Johnson, commander of Alpha Company's 1st Platoon, had a long morning ahead of him
the next day policing the police. As Bradley Fighting Vehicles and Humvees idled, he
and his men waited for 15 Iraqi soldiers to join the patrol, then waited even longer
for a "psy ops" team with anti-Sadr pamphlets to hand out.
The Iraqi soldiers piled into two Bradleys, carrying AK-47 assault rifles and
wearing new body-armor vests. They took turns tapping each other on the chest plates
as they waited to leave.
Johnson's task was to make sure the Iraqi police had set up checkpoints in
designated spots and were manning them without help from Sadr's Mahdi Army militia or
any other civilians. The first intersection was empty of police, and the second was
being worked by a group of men wearing matching blue-and-white soccer jerseys. They
had whistles. The drivers obeyed them.
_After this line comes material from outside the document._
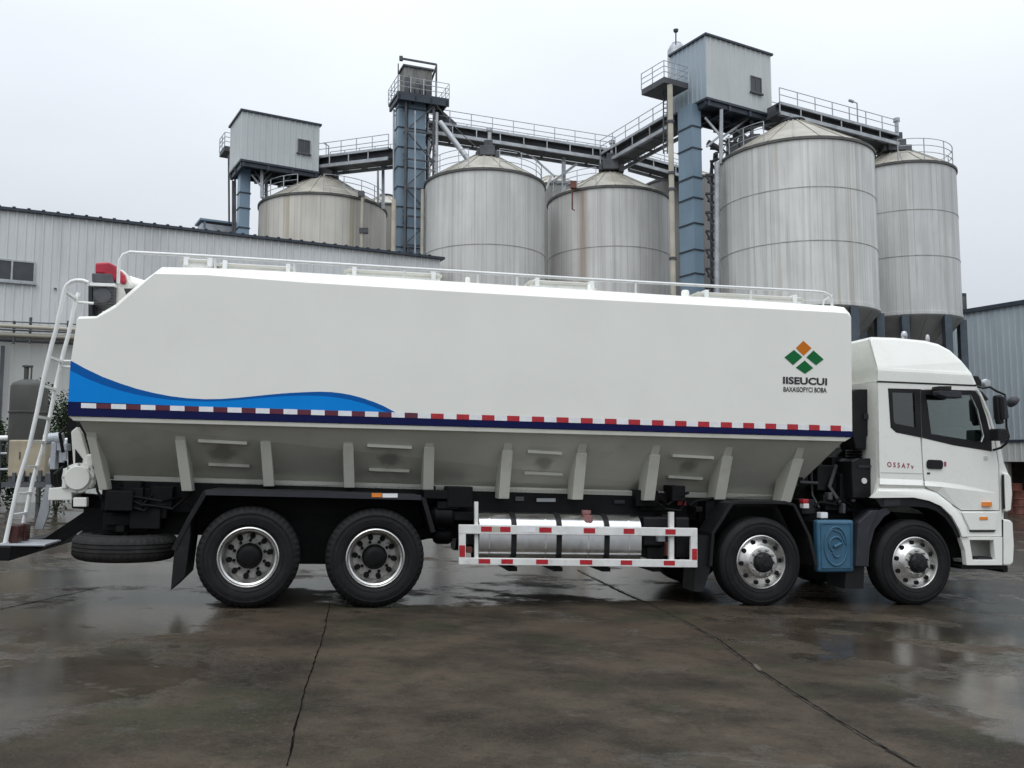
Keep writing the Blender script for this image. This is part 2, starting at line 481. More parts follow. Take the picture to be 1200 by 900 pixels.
for i in range(len(us) - 1):
    for j in range(len(vs_) - 1):
        q = []
        for a, b_ in ((i, j), (i + 1, j), (i + 1, j + 1), (i, j + 1)):
            p = P0 + UH * us[a] + Vector((-UH.y, UH.x, 0)) * vs_[b_]
            q.append((p.x, p.y, ground_z(p.x, p.y)))
        g.quad(*q)
go = g.build('ground', M['ground']); go['kind'] = 'structure'

def G(px, py):
    """ground point under a photo measurement"""
    d = ray(px, py)
    nrm = UZ
    t = (P0 - CAM).dot(nrm) / d.dot(nrm)
    return CAM + d * t

def crack(name, pts, wmin, wmax, mat, lift=.004):
    P = []
    for k in range(len(pts) - 1):
        a, b = G(*pts[k]), G(*pts[k + 1])
        n = max(2, int((b - a).length / .05))
        for i in range(n): P.append(a.lerp(b, i / n))
    mb = MB(); L = []
    ph = 0
    for i, p in enumerate(P):
        d = (P[min(i + 1, len(P) - 1)] - P[max(i - 1, 0)]).normalized(); s_ = d.cross(UZ)
        ph = ph * .9 + random.uniform(-.0035, .0035)
        wd = random.uniform(wmin, wmax)
        q = p + s_ * ph + UZ * lift
        L.append((q - s_ * wd, q + s_ * wd * random.uniform(.5, 1)))
    for i in range(len(L) - 1): mb.quad(L[i][0], L[i][1], L[i + 1][1], L[i + 1][0])
    o = mb.build(name, mat); o['kind'] = 'structure'
    return o
M['crack'] = pm('joint_dirt', (.006, .0055, .005), .95, spec=.03, var=.4, scale=8)
M['patch'] = pm('joint_mortar', (.085, .078, .066), .9, spec=.05, var=.3, scale=5, dirt=(.05, .05, .045), dirt_amt=.6)
M['seal'] = pm('joint_seal', (.048, .042, .035), .7, var=.5, scale=9, dirt=(.018, .016, .014), dirt_amt=.85, spec=.05)
crack('ground_crack', [(386, 706), (381, 735), (372, 765), (362, 800), (352, 835), (343, 868), (334, 902)], .003, .0075, M['crack'])
crack('ground_crack', [(0, 714), (40, 706), (80, 697), (120, 688)], .006, .014, M['crack'])
crack('ground_joint', [(676, 668), (720, 690), (760, 708), (800, 728), (840, 750), (885, 783), (940, 820), (1000, 856), (1080, 903)], .012, .03, M['seal'])
crack('ground_crack', [(676, 667), (720, 689), (760, 707), (800, 727), (840, 749), (885, 782), (940, 819), (1000, 855), (1080, 902)], .002, .007, M['crack'], .008)
for q in [[(882, 780), (886, 779.5), (891, 784), (893, 787), (889, 787.5), (886, 784.5)]]:
    mb = MB(); mb.quad(*[G(*p) + UZ * .011 for p in q]); o = mb.build('mortar_patch', M['patch']); o['kind'] = 'structure'

# ------------------------------------------------------------------ TRUCK
WID = 2.5
truck = empty('bulk_feed_truck'); truck.matrix_world = TM
tag(truck, 'long white eight-wheel bulk feed truck with blue wave stripe parked on the wet yard', 'truck')

def px_poly(pts, y=0.0): return [T(a, b, y) for a, b in pts]
def rectp(mb, x0, y0, x1, y1, ya, yb):
    """box whose near face is a photo rectangle on plane ya"""
    a = T(x0, y1, ya); b = T(x1, y1, ya); c = T(x1, y0, ya); d = T(x0, y0, ya)
    mb.prism([a, b, c, d], ya, yb)

# tank body
near = [(79, 487), (83, 422), (90, 376), (92, 373), (113, 372.5), (122, 367.5), (136, 359.5), (156, 342), (181, 320.5), (240, 322), (360, 331), (520, 340.8),
        (660, 349), (820, 357.3), (980, 366), (993, 367.2), (997.5, 372), (999, 511.5)]
top = [(79, 487), (83, 422), (91, 373), (92.5, 371), (113.5, 370.5), (121.5, 365), (135, 357), (155, 339), (190, 313), (240, 313.8), (360, 319.5), (520, 329.2),
       (660, 338), (820, 348), (978, 358.5), (989, 360), (995.5, 367), (999, 511.5)]
yA, yB = 0.0, .11
ln = [T(*p, yA) for p in near]; lt = [T(*p, yB) for p in top]
lt[0] = ln[0]; lt[1] = ln[1]; lt[-1] = ln[-1]
tk = MB()
tk.loft([[(x, yA, z) for x, z in ln], [(x, yB, z) for x, z in lt], [(x, WID - yB, z) for x, z in lt], [(x, WID, z) for x, z in ln]])
tank = tk.build('tank_body', M['white'], truck, bevel=.012, smooth=False)

# decals
def decal(name, pts, mat, parent, y, t=.002):
    mb = MB(); mb.prism(px_poly(pts, y), y, y + t - .0005)
    return mb.build(name, mat, parent)
wave_top = [(82.8, 422.5), (100, 432), (120, 441.5), (140, 449), (160, 455.5), (180, 460.5), (200, 464.3), (220, 466.7), (240, 467.8), (260, 467.5), (280, 466),
            (300, 464), (320, 462), (340, 460.4), (360, 459.4), (375, 459), (388, 459.4), (400, 460.8), (412, 463), (425, 466.5), (438, 471), (450, 476), (461, 482), (466, 485)]
wave_low = [(82, 434), (100, 443), (120, 451), (140, 457.5), (160, 462.5), (180, 466), (200, 468.7), (220, 470), (240, 470.6), (260, 470.2), (280, 468.8),
            (300, 466.9), (320, 465.2), (340, 464), (360, 463.6), (375, 464), (388, 465), (400, 466.8), (412, 469), (425, 472.5), (438, 477), (448, 481), (458, 484.5), (466, 485.2)]
navy_top = [(79.8, 471), (466, 485.6)]
decal('wave_decal', wave_top + wave_low[::-1], M['wave_dark'], tank, -.004)
decal('wave_decal', wave_low + [(466, 485.5), (300, 479.4), (79.8, 470.8)], M['wave'], tank, -.004)
decal('navy_band', [(79.8, 470.5), (466, 485.2), (700, 494.4), (999, 505.5), (999, 512), (79, 487.2)], M['navy'], tank, -.004)
# reflective tape
mb = MB()
A0, A1 = T(95, 472.2, -.007), T(998, 499.2, -.007)
B0, B1 = T(95, 478.0, -.007), T(998, 505.4, -.007)
L = A1[0] - A0[0]; n = 61
for k in range(n):
    def lerp(p, q, t): return (p[0] + (q[0] - p[0]) * t, p[1] + (q[1] - p[1]) * t)
    t0, t1 = k / n, (k + 1) / n
    pxm = 95 + (998 - 95) * t0
    mb.mi = 0 if k % 2 == 0 else (2 if pxm < 462 else 1)
    mb.prism([lerp(B0, B1, t0), lerp(B0, B1, t1), lerp(A0, A1, t1), lerp(A0, A1, t0)], -.007, -.0055)
mb.build('reflective_tape', [M['tape_white'], M['tape_red'], M['tape_darkred']], tank)
# logo
for pts, m in (([(941.4, 399.2), (951, 407.8), (941.7, 416.8), (932.8, 407.8)], 'orange'), ([(930.5, 410), (940.3, 418.3), (929.4, 427.8), (919.3, 418.7)], 'green'),
               ([(953.4, 410.6), (965.2, 421), (956.4, 428), (945, 418.7)], 'green'), ([(943, 422.3), (953, 431.2), (943.4, 438), (932.7, 430.8)], 'green')):
    decal('logo_diamond', pts, M[m], tank, -.004)
def text(name, body, bl, br, tl, y, mat, parent, bold=.0):
    cu = bpy.data.curves.new(name, 'FONT'); cu.body = body; cu.size = 1; cu.offset = bold; cu.resolution_u = 3
    o = bpy.data.objects.new(name, cu); COL.objects.link(o)
    dg = bpy.context.evaluated_depsgraph_get(); dg.update()
    me = bpy.data.meshes.new_from_object(o.evaluated_get(dg))
    bpy.data.objects.remove(o); bpy.data.curves.remove(cu)
    xs = [v.co.x for v in me.vertices]; ys = [v.co.y for v in me.vertices]
    x0, x1, y0, y1 = min(xs), max(xs), min(ys), max(ys)
    A, B, C = T(*bl, y), T(*br, y), T(*tl, y)
    for v in me.vertices:
        s_ = (v.co.x - x0) / (x1 - x0); t_ = (v.co.y - y0) / (y1 - y0)
        v.co = (A[0] + (B[0] - A[0]) * s_ + (C[0] - A[0]) * t_, y, A[1] + (B[1] - A[1]) * s_ + (C[1] - A[1]) * t_)
    me.materials.clear(); me.materials.append(mat)
    ob = bpy.data.objects.new(name, me); COL.objects.link(ob); ob.parent = parent
    return ob
text('lettering', 'IISEUCUI', (917.6, 449.8), (969.3, 451.6), (917.6, 441.2), -.005, M['black_ink'], tank, .035)
text('lettering', 'BAXA\\SOFYCI BOBA', (918.2, 459), (968.8, 460.2), (918.2, 453.0), -.005, M['black_ink'], tank, .02)

# hopper
hp = MB()
yh = .80
tl_, tr_ = T(92, 492, .03), T(990, 516, .03)
bl_, br_ = T(129, 562, yh), T(918, 585, yh)
rimL, rimR = T(80, 488, .012), T(998, 512.5, .012)
def ring(a, b, y0, y1): return [(a[0], y0, a[1]), (b[0], y0, b[1]), (b[0], y1, b[1]), (a[0], y1, a[1])]
bl2, br2 = (bl_[0], bl_[1]), (br_[0], br_[1])
hp.loft([ring(tl_, tr_, .03, WID - .03), ring(bl_, br_, yh, WID - yh)])
hopper = hp.build('hopper', M['hopper'], truck, bevel=.01)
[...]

But they were not the police - who sat inside
their station a block away - and were likely Sadr militants.
"We're from the neighborhood," said one sweaty man in a Tommy Gear cap.
"According to their interim government, it's not allowed for any uniformed
personnel other than Iraqi police to man these checkpoints," Johnson warned through an
interpreter. "I'll be coming back here, and I don't want to see them."
Johnson did return a few hours later. The men had not left.